─── Data to use ───
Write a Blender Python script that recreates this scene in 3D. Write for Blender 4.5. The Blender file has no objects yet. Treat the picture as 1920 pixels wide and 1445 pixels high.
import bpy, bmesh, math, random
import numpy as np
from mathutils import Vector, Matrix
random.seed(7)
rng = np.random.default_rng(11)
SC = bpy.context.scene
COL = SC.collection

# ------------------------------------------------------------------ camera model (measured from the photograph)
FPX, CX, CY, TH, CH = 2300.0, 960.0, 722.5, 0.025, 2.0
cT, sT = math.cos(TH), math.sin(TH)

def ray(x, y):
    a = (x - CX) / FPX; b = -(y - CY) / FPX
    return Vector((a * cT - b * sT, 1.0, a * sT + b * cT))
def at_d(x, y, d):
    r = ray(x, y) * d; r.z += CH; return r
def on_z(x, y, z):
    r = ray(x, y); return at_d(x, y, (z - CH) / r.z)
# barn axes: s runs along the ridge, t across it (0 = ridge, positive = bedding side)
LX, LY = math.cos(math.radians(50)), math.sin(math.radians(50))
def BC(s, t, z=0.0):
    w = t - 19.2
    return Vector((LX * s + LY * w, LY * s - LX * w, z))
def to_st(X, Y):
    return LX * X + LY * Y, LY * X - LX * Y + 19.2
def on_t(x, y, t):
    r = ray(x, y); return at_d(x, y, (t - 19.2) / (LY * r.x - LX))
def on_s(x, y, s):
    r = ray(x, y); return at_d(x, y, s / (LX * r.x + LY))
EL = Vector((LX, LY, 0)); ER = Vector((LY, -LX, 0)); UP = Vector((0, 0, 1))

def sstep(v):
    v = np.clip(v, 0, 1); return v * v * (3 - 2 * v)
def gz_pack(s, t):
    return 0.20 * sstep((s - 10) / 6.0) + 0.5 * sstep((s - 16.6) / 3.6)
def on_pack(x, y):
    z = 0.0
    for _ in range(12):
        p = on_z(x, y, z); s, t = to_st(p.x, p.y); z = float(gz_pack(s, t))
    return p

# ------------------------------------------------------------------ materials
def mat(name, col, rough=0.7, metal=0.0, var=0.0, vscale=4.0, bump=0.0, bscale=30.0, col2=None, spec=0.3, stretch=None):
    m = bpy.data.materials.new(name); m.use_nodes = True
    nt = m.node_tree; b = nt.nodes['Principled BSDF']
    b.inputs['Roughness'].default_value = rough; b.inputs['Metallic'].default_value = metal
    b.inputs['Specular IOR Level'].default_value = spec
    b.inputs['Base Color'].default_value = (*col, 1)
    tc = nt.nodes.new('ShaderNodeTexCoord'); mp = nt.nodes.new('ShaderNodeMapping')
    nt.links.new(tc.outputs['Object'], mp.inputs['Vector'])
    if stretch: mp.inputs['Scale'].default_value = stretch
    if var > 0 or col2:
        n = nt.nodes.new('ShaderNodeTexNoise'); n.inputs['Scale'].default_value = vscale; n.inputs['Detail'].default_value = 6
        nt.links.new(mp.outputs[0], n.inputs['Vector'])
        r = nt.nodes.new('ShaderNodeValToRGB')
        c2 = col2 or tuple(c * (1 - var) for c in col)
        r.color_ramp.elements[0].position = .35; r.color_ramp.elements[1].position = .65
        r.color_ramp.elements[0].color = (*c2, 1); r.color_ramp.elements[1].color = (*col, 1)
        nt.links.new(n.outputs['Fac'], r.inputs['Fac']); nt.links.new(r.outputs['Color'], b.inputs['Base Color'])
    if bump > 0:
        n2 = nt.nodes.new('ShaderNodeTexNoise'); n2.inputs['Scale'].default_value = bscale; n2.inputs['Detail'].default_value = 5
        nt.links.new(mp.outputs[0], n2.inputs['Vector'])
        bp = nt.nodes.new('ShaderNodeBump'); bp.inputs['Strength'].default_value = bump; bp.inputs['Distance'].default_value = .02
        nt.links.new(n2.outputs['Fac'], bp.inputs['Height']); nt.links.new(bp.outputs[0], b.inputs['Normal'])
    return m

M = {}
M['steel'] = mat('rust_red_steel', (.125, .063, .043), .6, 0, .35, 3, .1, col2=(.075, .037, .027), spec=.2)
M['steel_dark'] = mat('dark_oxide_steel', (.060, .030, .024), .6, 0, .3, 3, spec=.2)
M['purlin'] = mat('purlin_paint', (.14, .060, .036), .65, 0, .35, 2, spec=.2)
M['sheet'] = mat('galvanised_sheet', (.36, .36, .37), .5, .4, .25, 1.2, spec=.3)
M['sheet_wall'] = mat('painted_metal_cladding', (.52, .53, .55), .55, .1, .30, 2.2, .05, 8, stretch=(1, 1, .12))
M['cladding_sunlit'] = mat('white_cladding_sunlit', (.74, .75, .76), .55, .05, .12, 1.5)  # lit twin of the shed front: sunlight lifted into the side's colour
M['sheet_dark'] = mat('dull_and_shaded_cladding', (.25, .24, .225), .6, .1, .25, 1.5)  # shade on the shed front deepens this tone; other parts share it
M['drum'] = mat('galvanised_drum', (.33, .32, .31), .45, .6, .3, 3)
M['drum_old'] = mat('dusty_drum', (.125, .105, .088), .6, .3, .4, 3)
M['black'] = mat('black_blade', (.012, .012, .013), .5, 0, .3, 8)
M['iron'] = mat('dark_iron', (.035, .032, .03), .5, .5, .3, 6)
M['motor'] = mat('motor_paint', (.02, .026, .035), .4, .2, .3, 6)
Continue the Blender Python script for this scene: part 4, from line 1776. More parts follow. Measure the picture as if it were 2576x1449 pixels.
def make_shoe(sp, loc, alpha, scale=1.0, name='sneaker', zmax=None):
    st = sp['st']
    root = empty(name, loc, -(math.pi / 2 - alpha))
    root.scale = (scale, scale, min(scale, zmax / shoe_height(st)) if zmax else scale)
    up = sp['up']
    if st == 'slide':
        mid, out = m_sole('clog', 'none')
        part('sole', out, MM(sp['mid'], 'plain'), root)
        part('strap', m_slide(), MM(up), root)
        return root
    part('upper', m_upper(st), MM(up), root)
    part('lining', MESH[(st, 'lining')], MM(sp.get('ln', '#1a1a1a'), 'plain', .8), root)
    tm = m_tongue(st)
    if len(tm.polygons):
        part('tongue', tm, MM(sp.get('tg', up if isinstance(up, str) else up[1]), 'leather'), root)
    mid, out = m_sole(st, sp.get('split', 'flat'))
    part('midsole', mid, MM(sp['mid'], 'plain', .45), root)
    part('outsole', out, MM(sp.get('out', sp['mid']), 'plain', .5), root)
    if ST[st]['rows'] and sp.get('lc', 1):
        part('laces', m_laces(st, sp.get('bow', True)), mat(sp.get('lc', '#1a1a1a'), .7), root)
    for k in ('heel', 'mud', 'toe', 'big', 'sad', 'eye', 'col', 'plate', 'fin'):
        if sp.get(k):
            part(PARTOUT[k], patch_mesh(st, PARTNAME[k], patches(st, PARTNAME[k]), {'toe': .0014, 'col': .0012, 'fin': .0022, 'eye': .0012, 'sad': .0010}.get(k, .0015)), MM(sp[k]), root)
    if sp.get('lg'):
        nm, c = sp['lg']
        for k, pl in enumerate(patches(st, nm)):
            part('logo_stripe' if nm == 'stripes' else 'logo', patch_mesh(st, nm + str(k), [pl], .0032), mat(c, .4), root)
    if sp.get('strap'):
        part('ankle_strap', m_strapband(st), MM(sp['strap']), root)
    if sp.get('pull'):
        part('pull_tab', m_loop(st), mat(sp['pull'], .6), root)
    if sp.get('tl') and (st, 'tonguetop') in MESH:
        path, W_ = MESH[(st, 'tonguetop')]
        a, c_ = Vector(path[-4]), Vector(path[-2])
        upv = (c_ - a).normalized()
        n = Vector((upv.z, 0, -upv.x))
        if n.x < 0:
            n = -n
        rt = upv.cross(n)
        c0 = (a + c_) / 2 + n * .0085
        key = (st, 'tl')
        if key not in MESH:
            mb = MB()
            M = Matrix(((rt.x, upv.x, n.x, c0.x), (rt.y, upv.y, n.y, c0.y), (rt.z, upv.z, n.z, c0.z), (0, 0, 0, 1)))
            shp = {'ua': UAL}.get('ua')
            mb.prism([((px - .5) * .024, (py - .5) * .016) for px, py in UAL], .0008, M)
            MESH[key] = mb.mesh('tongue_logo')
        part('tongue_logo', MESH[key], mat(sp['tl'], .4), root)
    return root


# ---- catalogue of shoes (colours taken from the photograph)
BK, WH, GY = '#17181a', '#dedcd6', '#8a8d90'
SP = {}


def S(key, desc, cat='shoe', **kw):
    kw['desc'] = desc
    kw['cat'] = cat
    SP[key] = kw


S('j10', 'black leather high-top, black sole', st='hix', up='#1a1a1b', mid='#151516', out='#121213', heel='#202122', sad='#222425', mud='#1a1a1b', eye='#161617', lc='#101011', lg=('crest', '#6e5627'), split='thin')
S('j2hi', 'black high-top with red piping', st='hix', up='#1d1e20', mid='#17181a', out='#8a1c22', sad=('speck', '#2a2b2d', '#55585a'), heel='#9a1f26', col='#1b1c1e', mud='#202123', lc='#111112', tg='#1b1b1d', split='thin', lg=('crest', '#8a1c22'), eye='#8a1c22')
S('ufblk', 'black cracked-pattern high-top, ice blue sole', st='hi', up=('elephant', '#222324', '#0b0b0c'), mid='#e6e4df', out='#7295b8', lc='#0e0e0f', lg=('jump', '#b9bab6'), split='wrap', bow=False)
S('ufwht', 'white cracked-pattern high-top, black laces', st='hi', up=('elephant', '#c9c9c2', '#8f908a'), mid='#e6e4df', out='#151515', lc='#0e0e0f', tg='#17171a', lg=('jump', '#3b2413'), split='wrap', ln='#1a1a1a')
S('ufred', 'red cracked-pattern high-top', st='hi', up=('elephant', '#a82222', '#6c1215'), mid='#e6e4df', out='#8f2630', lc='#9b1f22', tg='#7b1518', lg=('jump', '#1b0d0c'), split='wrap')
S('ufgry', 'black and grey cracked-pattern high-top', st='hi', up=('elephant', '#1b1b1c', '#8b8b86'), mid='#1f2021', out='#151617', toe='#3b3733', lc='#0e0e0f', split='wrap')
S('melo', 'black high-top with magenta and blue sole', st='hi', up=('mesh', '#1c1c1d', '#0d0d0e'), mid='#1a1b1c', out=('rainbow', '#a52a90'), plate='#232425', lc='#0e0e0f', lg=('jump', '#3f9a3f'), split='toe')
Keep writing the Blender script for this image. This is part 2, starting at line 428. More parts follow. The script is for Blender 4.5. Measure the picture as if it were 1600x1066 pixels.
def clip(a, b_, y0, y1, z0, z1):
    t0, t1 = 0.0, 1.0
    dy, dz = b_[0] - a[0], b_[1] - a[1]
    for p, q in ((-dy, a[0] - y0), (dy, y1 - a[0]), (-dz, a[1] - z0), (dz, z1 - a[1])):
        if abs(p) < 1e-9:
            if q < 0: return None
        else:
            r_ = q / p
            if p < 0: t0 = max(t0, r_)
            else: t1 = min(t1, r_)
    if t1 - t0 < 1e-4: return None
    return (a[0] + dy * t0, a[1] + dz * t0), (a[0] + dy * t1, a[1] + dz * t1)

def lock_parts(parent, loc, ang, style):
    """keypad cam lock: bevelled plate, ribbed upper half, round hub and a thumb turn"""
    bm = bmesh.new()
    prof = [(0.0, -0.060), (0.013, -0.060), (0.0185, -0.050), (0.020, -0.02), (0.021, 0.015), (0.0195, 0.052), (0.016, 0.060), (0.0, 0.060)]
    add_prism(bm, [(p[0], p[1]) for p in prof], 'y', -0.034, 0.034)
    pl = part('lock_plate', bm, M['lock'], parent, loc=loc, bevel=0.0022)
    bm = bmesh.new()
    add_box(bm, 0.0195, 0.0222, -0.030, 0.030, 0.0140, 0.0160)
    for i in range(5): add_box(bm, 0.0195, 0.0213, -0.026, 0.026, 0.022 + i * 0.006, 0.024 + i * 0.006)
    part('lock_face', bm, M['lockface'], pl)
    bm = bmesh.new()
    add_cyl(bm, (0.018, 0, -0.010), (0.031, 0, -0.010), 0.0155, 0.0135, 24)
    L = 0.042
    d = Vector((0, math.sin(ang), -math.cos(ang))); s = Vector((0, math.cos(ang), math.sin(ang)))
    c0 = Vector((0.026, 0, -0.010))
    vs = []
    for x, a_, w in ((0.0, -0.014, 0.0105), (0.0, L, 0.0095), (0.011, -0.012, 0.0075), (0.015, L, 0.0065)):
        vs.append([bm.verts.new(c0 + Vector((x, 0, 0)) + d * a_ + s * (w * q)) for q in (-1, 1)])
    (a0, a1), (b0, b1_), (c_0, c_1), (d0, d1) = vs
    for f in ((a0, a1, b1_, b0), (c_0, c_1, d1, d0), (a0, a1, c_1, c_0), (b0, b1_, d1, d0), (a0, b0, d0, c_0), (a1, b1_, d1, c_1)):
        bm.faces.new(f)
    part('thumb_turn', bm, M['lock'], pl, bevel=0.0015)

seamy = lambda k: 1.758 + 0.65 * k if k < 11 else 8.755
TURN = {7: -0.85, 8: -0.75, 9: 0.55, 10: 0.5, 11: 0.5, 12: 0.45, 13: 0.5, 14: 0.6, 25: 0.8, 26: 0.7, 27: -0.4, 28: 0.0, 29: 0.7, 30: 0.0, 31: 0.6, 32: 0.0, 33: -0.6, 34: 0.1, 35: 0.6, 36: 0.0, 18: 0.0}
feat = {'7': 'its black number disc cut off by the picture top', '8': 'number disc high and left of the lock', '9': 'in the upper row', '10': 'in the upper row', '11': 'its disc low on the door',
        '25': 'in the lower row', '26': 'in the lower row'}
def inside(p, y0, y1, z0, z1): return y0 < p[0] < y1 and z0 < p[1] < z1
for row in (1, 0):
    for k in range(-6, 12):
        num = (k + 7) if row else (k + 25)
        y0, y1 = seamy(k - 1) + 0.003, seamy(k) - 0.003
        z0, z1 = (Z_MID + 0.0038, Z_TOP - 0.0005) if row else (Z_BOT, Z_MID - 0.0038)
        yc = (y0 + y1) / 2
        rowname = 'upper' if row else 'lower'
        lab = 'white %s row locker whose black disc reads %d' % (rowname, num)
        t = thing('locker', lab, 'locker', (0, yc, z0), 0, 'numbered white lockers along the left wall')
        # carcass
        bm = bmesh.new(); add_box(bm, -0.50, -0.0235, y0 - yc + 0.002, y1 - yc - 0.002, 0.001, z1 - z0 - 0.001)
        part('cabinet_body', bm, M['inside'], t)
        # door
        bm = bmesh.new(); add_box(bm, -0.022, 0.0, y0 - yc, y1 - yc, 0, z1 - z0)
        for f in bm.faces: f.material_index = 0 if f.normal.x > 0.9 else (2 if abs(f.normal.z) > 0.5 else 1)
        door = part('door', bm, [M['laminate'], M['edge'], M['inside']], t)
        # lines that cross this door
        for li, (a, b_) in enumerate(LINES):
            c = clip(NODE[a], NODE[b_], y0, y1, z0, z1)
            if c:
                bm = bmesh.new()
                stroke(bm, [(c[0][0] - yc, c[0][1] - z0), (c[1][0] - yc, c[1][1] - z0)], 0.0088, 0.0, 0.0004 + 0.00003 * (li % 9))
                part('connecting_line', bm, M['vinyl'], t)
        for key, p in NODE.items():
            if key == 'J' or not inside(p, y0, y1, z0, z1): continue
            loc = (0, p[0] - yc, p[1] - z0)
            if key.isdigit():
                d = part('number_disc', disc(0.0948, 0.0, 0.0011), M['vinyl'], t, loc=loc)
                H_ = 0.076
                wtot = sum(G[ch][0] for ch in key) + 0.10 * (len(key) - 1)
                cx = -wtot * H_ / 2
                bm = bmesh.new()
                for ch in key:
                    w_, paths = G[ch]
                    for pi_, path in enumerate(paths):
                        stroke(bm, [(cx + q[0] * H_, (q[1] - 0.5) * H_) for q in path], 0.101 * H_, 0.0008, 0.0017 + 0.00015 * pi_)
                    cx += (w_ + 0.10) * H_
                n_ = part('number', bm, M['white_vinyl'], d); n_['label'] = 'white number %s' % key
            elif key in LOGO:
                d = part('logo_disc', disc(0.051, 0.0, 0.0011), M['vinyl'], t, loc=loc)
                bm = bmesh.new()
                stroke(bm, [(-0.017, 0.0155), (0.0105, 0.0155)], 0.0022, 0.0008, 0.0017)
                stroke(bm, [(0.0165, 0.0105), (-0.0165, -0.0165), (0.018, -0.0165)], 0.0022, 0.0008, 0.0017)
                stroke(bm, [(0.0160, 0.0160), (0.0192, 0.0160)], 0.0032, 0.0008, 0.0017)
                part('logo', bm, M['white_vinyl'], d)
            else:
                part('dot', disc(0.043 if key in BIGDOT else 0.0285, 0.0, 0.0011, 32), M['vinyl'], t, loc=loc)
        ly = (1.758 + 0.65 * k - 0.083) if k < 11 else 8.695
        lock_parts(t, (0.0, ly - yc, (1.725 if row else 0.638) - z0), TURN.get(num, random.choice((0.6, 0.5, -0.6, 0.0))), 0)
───
=== What is being asked ===
Above are the records; please copy exactly their first line and each line after it through the line containing "EL = Vector((LX, LY, 0));", and no line after that.

=== Reply ===
Write a Blender Python script that recreates this scene in 3D. Write for Blender 4.5. The Blender file has no objects yet. Treat the picture as 1920 pixels wide and 1445 pixels high.
import bpy, bmesh, math, random
import numpy as np
from mathutils import Vector, Matrix
random.seed(7)
rng = np.random.default_rng(11)
SC = bpy.context.scene
COL = SC.collection

# ------------------------------------------------------------------ camera model (measured from the photograph)
FPX, CX, CY, TH, CH = 2300.0, 960.0, 722.5, 0.025, 2.0
cT, sT = math.cos(TH), math.sin(TH)

def ray(x, y):
    a = (x - CX) / FPX; b = -(y - CY) / FPX
    return Vector((a * cT - b * sT, 1.0, a * sT + b * cT))
def at_d(x, y, d):
    r = ray(x, y) * d; r.z += CH; return r
def on_z(x, y, z):
    r = ray(x, y); return at_d(x, y, (z - CH) / r.z)
# barn axes: s runs along the ridge, t across it (0 = ridge, positive = bedding side)
LX, LY = math.cos(math.radians(50)), math.sin(math.radians(50))
def BC(s, t, z=0.0):
    w = t - 19.2
    return Vector((LX * s + LY * w, LY * s - LX * w, z))
def to_st(X, Y):
    return LX * X + LY * Y, LY * X - LX * Y + 19.2
def on_t(x, y, t):
    r = ray(x, y); return at_d(x, y, (t - 19.2) / (LY * r.x - LX))
def on_s(x, y, s):
    r = ray(x, y); return at_d(x, y, s / (LX * r.x + LY))
EL = Vector((LX, LY, 0)); ER = Vector((LY, -LX, 0)); UP = Vector((0, 0, 1))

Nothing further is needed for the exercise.